@Kaynafshar,
Alan McDougall wrote:My near death experience of which I know much more about than you do "Was not a hallucination of any kind"
Hallucinations are confused and meaningless.
How am I so sure my NDE was not an hallucination, because I have both hallucinated and had a profound NDE the difference between the two events was like comparing one to infinity
Well, Alan, but thine experiences surely cannot prove me or someone else that god exists. Frankly speaking I don't need god.
One remark: art thou not sinner? Why god should love thee and hate Hitler?
Kaynafshar wrote:what is perfect? can you really define something as perfect when we ourselves are so far from it? whos to say your view of perfect is the correct one?
By God I am reffering to our devine creator, and what I believe is the only God. An all "perfect" being, an answer to unanswerable questions, and something that calls to my heart which i cannot explain.
I suppose perfect is something that can't be damaged. If god suffers from our deeds than he is not god. At least not perfect god.
And what is divine creator? Who told thee there is such thing? If I decide to have a child,
I shall be his creator.
Kaynafshar wrote:Mircals. Our God has proven himself many times over to thos who did not believe in my opinion. Even things today such as the unchanged Qhoran, Wonders of nature on earth, an incomprehensible space...
and you assume thos were the only people on earth that had a belief? thats one small group of people out of the entire world. and sort of grounds for their belief did they have? just look at the Qhoran. it told that the world revolved around the sun hundreds of years before Galileo or Copernicus. and on top of that was written by an illiterate man.
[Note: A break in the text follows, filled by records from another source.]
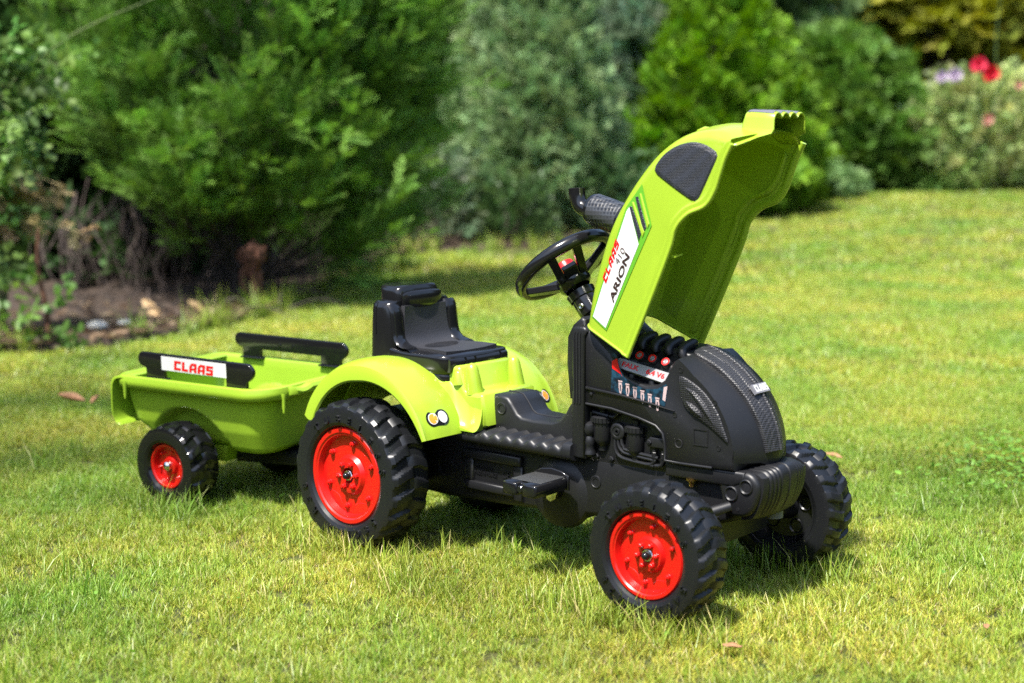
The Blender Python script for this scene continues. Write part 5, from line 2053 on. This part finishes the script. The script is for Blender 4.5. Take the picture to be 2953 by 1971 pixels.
def rosette(p, r, mat, seed):
    q = np.random.default_rng(seed)
    mb = MB()
    for layer, (k, tilt, rad) in enumerate(((6, .25, 1.0), (6, .7, .8), (5, 1.1, .55), (3, 1.4, .3))):
        for i in range(k):
            b = 2 * PI * (i + .5 * layer) / k + q.uniform(-.1, .1)
            ax = Vector((math.cos(b), -.0, math.sin(b)))
            out_ = Vector((0, -1, 0))
            d = (ax * math.cos(tilt) + out_ * math.sin(tilt)) * r * rad
            s_ = ax.cross(out_) * r * rad * .62
            c = Vector(p) + out_ * .006 * layer
            mb.add([c, c + d * .45 - s_ * .8, c + d * .9 - s_ * .75 + out_ * .003, c + d * 1.05, c + d * .9 + s_ * .75 + out_ * .003, c + d * .45 + s_ * .8, c + d * .55 - out_ * r * .14], [(0, 1, 6), (1, 2, 6), (2, 3, 6), (3, 4, 6), (4, 5, 6), (5, 0, 6)])
    return mb.build('rose_flower', mat, rose)


PINKR = plastic('rose_pink_petal', (.70, .03, .08), .6, var=.15)
REDR = plastic('rose_red_petal', (.55, .004, .02), .6, var=.15)
LILAC = plastic('lilac_petal', (.50, .40, .53), .6, var=.15)
PEACH = plastic('peach_petal', (.62, .30, .24), .6, var=.15)


def at_rose(u, d, z):
    return Vector((u - 4.42, d - 14.1, z))


for (u, z, r_, m_, sd_) in ((4.22, 1.135, .075, PINKR, 1), (4.335, 1.055, .080, REDR, 2), (4.01, 1.045, .066, LILAC, 3), (3.89, 1.03, .055, LILAC, 4), (4.32, .64, .055, PEACH, 5), (4.6, .95, .04, PEACH, 6)):
    f_ = rosette(at_rose(u, 13.55, z + .02), r_, m_, sd_)

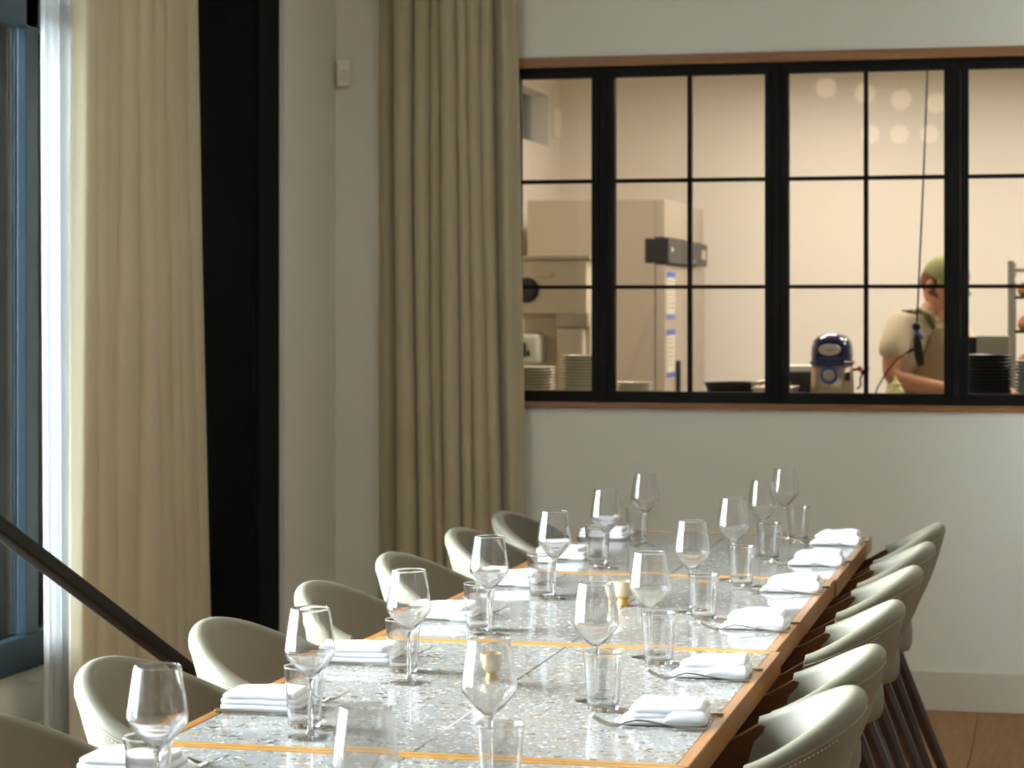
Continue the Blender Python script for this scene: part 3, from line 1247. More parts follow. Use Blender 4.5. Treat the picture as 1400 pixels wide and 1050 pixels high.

First of all miracles are not proofs. If they really take place that indicates only how little we know about nature. "If not only 2000 years ago a man had resurrected from coffin and ascended to heaven, but now, before my eyes, and taught me from there that 2x2 is not 4, I should not believe him." Leo Tolstoy.
By the way, ideas we ascribe to Copernicus or Galileo were experessed in Ancient Greece.